Of the $6,869 of aircraft customer financing, $6,440 related to customers the Company believes have less than investment-grade credit. Similarly, of the $7,508 of irrevocable financing commitments related to aircraft on order including options, $7,113 related to customers the Company believes have less than investment-grade credit.
Note 26 – Disclosures about Fair Value of Financial Instruments
As of December 31, 2001 and 2000, the carrying amount of accounts receivable was $5,156 and $5,519, and the fair value of accounts receivable was estimated to be $5,054 and $5,355. The lower fair value reflects a discount due to deferred collection for certain receivables that will be collected over an extended period. The carrying value of accounts payable is estimated to approximate fair value.
The carrying amount of notes receivable, net of valuation allowance, is estimated to approximate fair value. Although there are generally no quoted market prices available for customer financing notes receivable, the valuation assessments were based on the respective interest rates, risk-related rate spreads and collateral considerations.
As of December 31, 2001 and 2000, the carrying amount of debt, net of capital leases and non-recourse debt, was $11,198 and $8,410 and the fair value of debt, based on current market rates for debt of the same risk and maturities, was estimated at $11,669 and $8,866. The Company’s debt, however, is generally not callable until maturity.
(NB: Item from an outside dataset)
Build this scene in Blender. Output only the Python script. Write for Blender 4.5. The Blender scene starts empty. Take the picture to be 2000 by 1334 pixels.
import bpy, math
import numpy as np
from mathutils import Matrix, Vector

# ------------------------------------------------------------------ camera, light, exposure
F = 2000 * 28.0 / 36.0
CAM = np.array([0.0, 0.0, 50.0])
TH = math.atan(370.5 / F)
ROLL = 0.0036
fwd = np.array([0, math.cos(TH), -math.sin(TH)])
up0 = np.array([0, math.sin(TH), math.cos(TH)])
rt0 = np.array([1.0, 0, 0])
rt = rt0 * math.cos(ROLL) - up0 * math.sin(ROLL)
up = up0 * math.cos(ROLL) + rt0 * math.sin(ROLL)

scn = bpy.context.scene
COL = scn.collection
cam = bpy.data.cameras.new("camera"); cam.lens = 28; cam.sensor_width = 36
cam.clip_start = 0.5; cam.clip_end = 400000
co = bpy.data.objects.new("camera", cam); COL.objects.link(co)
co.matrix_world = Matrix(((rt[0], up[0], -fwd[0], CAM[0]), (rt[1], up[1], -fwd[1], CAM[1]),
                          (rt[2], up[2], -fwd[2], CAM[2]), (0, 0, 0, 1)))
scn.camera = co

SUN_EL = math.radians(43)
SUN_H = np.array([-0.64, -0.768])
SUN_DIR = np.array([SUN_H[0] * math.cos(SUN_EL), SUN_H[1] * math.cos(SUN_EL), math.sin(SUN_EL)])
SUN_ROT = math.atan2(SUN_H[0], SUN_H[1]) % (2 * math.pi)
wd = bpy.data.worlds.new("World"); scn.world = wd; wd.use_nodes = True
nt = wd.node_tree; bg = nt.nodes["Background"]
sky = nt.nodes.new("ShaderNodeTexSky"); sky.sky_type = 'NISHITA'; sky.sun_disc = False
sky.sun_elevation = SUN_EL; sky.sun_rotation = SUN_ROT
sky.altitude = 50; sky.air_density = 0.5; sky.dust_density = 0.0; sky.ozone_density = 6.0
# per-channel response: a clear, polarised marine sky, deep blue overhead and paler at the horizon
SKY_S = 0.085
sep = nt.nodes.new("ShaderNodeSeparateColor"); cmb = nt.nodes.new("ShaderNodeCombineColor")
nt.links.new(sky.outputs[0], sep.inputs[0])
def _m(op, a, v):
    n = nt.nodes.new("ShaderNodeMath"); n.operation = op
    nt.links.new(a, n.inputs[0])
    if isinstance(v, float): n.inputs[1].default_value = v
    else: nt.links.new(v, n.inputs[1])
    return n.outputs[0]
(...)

With regard to financial instruments with off-balance-sheet risk, it is not practicable to estimate the fair value of future financing commitments because there is not a market for such future commitments, and all other offbalance- sheet financial instruments are estimated to have only a nominal fair value. The terms and conditions reflected in the outstanding guarantees and commitments for financing assistance are not materially different from those that would have been negotiated as of December 31, 2001.
Note 27 – Contingencies
Various legal proceedings, claims and investigations related to products, contracts and other matters are pending against the Company. Most significant legal proceedings are related to matters covered by insurance. Major contingencies are discussed below.
The Company is subject to federal and state requirements for protection of the environment, including those for discharge of hazardous materials and remediation of contaminated sites. Due in part to their complexity and pervasiveness, such requirements have resulted in the Company being involved with related legal proceedings, claims and remediation obligations since the 1980s.
The Company routinely assesses, based on in-depth studies, expert analyses and legal reviews, its contingencies, obligations and commitments for remediation of contaminated sites, including assessments of ranges and probabilities of recoveries from other responsible parties who have and have not agreed to a settlement and of recoveries from insurance carriers. The Company’s policy is to immediately accrue and charge to current expense identified exposures related to environmental remediation sites based on estimates of investigation, cleanup and monitoring costs to be incurred.